No ano seguinte, 1996, veio Xica da Silva. Ainda na Manchete, trabalhou sob direção de Walter Avancini, de quem guarda lembranças de gratidão e de conflito. Desde que topou encarnar a personagem, ela e a família sabiam que haveria um apelo sensual. Mas não esperavam que sua foto saísse nos jornais, em anúncios com o slogan: “Faltam 12 dias para ela completar 18 anos”. A campanha durou um mês, em contagem regressiva. No dia de seu aniversário, uma imagem de Taís nua, tirada de um frame da novela, foi divulgada. “A coisa mais cruel que já vivi. Até hoje tenho dificuldade em mostrar meu corpo.” Ao mesmo tempo em que fala com lágrima nos olhos, admite que Avancini foi um grande mestre. “Esse cara me ensinou a ter respeito pela minha profissão. A chegar na cena com texto decorado, em horário pontual, uma disciplina militar. Ele foi meu carrasco e meu grande professor.”

“Passei muito tempo refletindo sobre que tipo de atriz queria ser. A experiência forte que vivi em Xica da Silva me fez prestar muita atenção em cada escolha, para não cair na facilidade de virar mais uma atriz gostosona” 

Na época dessa confusão, Avancini, que era diretor de teledramaturgia da Manchete, fez sua defesa nos jornais: “Seria ingênuo pensar que uma mulher negra, no garimpo, atraísse o homem mais rico do momento sem passar pela cama”, declarou à Folha de S.Paulo em 1996, quando a atriz se recusou a gravar uma cena de sexo anal. “Taís se negou a fazer uma Xica sensual, porque queria se mostrar para a Globo. Preferiu ser uma ‘Maria Chiquinha’ a ser uma Xica da Silva. Ela tem talento, mas na Globo vai ser coadjuvante”. Walter, que morreu em 2001 aos 66 anos em decorrência de um câncer, fez outras críticas ferrenhas à atriz, então com 17 anos.

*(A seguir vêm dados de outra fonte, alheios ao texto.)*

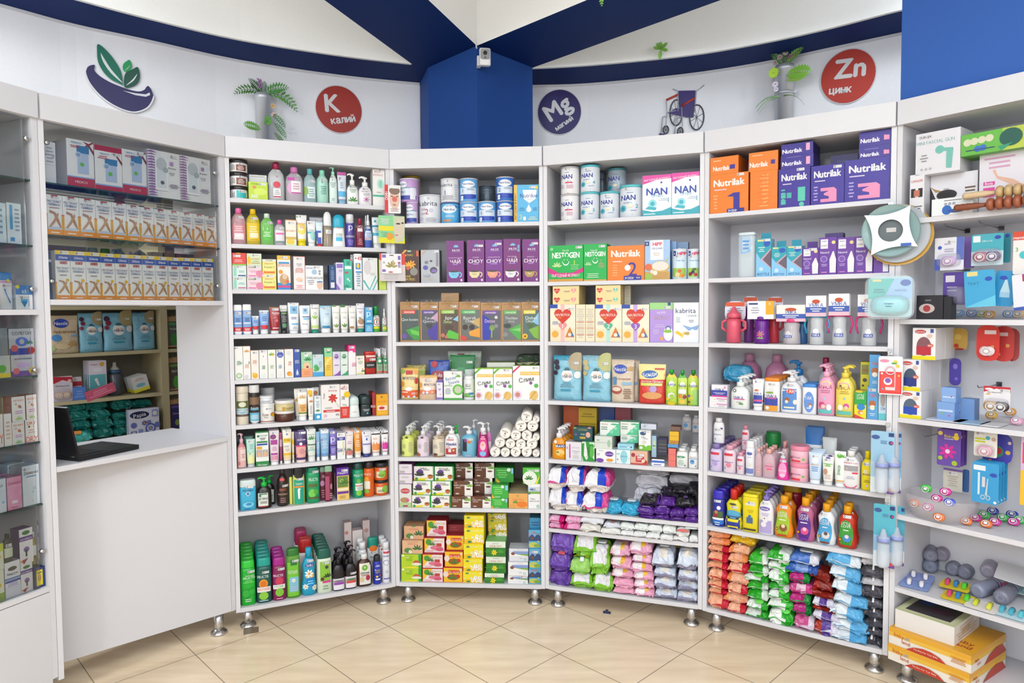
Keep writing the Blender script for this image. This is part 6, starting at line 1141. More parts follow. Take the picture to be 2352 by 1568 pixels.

Um ano depois, a atriz estreou em Anjo Mau, seu primeiro trabalho na Globo. Desde então contratada da emissora, fez novelas como Uga uga (2000), Da cor do pecado (2004), América (2005), Cobras & lagartos (2006) e participações em séries como A grande família. Em 2009, ganhou seu papel de maior destaque, a primeira Helena negra de Manoel Carlos, em Viver a vida. “Passei muito tempo fazendo papéis secundários e refletindo sobre que tipo de atriz queria ser. A experiência forte que vivi em Xica da Silva me fez prestar atenção em cada escolha, para não cair na facilidade de virar mais uma atriz gostosona”, conta. Talvez por causa desse episódio, Taís tenha se tornado exigente, como conta Aracy Balabanian, que se tornou próxima da atriz depois de trabalharem em Da cor do pecado. “Vemos a vida da mesma maneira. Assim como eu, ela tem um respeito profundo pela profissão. Diferente de muita gente da geração dela, que vive a vida com certo desleixo, Taís valoriza coisas como amizade e família.”

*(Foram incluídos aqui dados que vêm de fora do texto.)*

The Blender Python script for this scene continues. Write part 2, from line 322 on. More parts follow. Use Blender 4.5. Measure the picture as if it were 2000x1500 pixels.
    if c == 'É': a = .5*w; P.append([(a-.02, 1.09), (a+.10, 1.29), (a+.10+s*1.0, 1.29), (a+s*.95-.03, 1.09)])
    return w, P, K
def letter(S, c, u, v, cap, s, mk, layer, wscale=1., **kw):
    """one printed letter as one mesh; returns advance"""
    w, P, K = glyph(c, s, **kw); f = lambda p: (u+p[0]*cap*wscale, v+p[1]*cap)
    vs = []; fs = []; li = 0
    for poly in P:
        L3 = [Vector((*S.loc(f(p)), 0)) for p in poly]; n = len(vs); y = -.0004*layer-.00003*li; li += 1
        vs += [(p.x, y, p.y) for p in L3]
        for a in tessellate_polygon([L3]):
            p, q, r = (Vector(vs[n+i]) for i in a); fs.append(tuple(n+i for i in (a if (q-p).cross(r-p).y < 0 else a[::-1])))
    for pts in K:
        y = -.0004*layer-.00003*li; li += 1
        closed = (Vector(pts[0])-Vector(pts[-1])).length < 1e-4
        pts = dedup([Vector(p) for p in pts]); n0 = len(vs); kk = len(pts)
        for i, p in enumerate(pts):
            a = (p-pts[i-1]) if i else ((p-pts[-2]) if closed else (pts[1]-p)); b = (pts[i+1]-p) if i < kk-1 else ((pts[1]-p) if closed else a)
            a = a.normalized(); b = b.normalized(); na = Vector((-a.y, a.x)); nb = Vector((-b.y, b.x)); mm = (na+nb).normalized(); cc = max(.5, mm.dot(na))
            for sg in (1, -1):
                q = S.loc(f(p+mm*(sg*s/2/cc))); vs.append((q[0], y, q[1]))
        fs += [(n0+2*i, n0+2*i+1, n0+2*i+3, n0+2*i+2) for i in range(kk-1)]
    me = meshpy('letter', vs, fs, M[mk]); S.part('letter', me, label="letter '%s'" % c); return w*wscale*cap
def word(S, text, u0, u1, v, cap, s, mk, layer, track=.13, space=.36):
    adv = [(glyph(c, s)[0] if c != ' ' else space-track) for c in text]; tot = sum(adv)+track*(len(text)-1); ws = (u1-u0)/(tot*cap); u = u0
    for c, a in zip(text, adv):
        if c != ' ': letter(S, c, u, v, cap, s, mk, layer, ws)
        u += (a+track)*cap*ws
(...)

Em 2006, Taís teve seu momento apresentadora de TV no SuperBonita, do GNT. Deu tão certo, que ela ficou à frente do programa por mais de três anos. No cinema, que adora e quer fazer mais, destaque para a Elza Soares que interpretou em Garrincha, estrela solitária (2003, direção de Milton Alencar) e A guerra dos Rocha (2008, de Jorge Fernando). No meio de tudo isso, ela ainda fez faculdade. Nada de diplomacia, mas jornalismo. “Adoro escrever”, explica.

O mestre e o carrasco

Desde o fim de Viver a vida, ela não voltou à TV. Decidiu engravidar e ficar exclusivamente com o bebê por pelo menos seis meses, embora admita que tenha sentido certo pânico com essa decisão: “No começo pirei, achei que não iam me chamar para trabalho nenhum. Depois percebi que era loucura e relaxei”. Com 5 quilos a mais e amamentando o pequeno João Vicente, ela volta ao trabalho no comecinho de 2012. “Vai ser o momento certo, com pessoas que sabem que preciso de tempo com meu filho”, pensa. “E quer saber? Nem pretendo perder peso, estou me achando mais bonita assim.” A nova novela das sete terá direção geral de Denise Saraceni e deve se chamar Marias do lar. “Taís será uma das protagonistas e tenho certeza de que vai emprestar à personagem a garra que lhe é característica. Ainda mais agora, com essa força maternal tão latente”, afirma Denise. “Gosto de trabalhar em ambientes de alegria e a Taís é um ser solar, que só acrescenta à equipe. Uma profissional que poderia ter parado na beleza, mas foi além.”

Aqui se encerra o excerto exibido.